The episode itself is not a story about submission and subservience, but about thanks and gratitude. So grateful was Simon’s mother-in-law that her immediate response upon being healed was to get up and wait upon Jesus and his disciples. Though we may think that it was “only” a fever, Simon’s mother-in-law saw things differently. Jesus had helped her and restored her to health; her immediate thought was: “How can I show this man my gratitude? How can I offer him thanks for what he has done?” Jesus has done – and continues to do – so much for us. We need to make sure that we show him how genuinely grateful we are.

Questions to Consider
What stops you being grateful? What are the things that blind you to how good God is? How do we make sure we recapture the reality of gratitude and offer it to God?

Prayer
Loving Father, forgive me when I am ungrateful and lost in my petty jealousies and blinded by entitlement. Remind me of your love and let me see all you have done for me. In Jesus’ name, Amen.

Conclude with Silence (2 minutes)


Day 5 – Why Keep Quiet?

Silence, Stillness and Centering before God (2 minutes)

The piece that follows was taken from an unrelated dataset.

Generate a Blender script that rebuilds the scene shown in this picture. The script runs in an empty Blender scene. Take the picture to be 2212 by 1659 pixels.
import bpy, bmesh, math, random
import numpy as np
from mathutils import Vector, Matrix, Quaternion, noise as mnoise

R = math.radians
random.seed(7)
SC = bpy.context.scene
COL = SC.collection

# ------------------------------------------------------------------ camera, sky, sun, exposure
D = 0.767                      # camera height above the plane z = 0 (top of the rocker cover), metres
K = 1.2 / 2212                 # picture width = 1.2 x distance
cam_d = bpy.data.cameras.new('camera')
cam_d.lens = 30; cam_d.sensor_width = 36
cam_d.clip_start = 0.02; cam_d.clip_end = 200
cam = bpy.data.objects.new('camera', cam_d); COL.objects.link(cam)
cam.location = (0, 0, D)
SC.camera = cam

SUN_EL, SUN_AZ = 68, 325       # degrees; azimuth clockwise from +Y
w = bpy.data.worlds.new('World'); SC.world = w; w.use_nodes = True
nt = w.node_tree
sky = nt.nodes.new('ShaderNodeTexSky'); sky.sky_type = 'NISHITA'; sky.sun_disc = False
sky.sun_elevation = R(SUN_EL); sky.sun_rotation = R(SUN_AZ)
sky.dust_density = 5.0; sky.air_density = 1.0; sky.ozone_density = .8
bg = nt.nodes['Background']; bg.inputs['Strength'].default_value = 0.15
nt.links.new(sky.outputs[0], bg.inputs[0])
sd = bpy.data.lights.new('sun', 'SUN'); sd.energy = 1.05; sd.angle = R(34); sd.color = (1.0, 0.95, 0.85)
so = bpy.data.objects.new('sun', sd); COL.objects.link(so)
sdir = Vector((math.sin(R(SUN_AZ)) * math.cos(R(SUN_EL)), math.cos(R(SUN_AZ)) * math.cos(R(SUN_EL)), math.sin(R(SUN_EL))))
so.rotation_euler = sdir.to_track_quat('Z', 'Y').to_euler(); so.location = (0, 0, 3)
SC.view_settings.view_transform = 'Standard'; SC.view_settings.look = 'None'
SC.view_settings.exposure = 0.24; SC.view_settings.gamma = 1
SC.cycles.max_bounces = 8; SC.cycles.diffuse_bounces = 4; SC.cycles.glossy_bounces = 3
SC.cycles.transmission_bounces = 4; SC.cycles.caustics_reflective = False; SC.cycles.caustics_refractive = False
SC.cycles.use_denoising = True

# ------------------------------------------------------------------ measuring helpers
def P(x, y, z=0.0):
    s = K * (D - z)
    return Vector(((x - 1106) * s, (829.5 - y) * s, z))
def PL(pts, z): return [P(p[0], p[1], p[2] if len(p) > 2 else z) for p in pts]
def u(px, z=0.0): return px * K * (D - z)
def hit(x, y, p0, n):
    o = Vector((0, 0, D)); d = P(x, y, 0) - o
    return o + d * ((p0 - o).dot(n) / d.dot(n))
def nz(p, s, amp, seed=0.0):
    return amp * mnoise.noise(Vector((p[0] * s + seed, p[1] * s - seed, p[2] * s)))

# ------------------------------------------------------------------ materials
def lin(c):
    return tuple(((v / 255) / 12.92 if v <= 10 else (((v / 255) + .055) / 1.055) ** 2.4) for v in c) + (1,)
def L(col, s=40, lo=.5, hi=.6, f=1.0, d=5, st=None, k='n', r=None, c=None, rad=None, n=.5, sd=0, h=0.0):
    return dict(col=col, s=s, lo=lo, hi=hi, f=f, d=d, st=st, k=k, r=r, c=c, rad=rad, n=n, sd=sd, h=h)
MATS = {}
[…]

Scripture Reading – Mark 1:32-34

Jesus had shown the people who he was and why he had come. He had taught with unprecedented authority. He had driven out evil spirits, showing that he had power and authority over the powers of darkness. He had healed a woman, displaying his mastery of healing. People were starting to talk about him and his fame was beginning to spread throughout the countryside. The man who had proclaimed the coming of the kingdom of God and who had called people to repent and turn back to God was certainly getting his message out there, both in words and signs and deeds. So why does he command the demons he has just evicted to stay silent? Why, later on in the gospel (verse 44 of the current chapter being the first instance) does he also tell people to keep silent about him?

Firstly, in the case of the demons, Jesus probably wanted people to believe he was the Messiah because of his words and actions, not because of the testimony of some recently exorcised demonic powers. People should be paying attention to his words, not theirs. Secondly, telling the demons to shut up was a further example of his authority over them. Jesus was in charge, wherever they went, whatever they tried to do. Thirdly, and this applies to his injunction to people to remain silent too, he had only just embarked on his ministry and opposition from the earthly powers that be would no doubt arise so much quicker if word of what he was doing was to prematurely spread throughout the land. He may be the Messiah, but he still needs time for people to encounter him up close and in person. It can’t all be hearsay.

Question to Consider
Why do you think Jesus told the demons to keep quiet?

Prayer
Heavenly Father, may people meet you through what we say and do; may people see your love shining in us at all times. In Jesus’ name, Amen.